The suit also objects to the documentary’s inclusion of claims by a man named Courtney Burgess, who said he had been given videos that showed Mr. Combs in sexual encounters with celebrities, including assaults of people he said appeared to be minors.
Mr. Combs has already sued Mr. Burgess and his lawyer, Ariel Mitchell-Kidd. She appears several times in the Peacock documentary, expressing skepticism that Ms. Porter had died of pneumonia and at another point calling Mr. Combs the “embodiment of Lucifer.”
In response to the lawsuit, Ms. Mitchell-Kidd called it a “pathetic ploy to silence victims and people who stand up for victims.”
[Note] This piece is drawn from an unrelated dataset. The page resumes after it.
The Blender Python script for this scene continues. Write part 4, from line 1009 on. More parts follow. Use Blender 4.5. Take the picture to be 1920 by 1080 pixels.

In addition to a criminal trial scheduled for May, Mr. Combs is facing the many lawsuits — now more than 40 — that have been filed against him, including allegations of sexual abuse. He has vehemently denied all the allegations.
At least two other documentaries also focus on the allegations against Mr. Combs. A series on Mr. Combs, called “The Fall of Diddy,” was released by Investigation Discovery last month. In response to that series, lawyers for Mr. Combs said in a statement to media outlets that the documentaries were “rushing to cash in on the media circus surrounding Mr. Combs.”
Netflix is reportedly producing another series, with involvement from 50 Cent, a rapper and vocal adversary of Mr. Combs.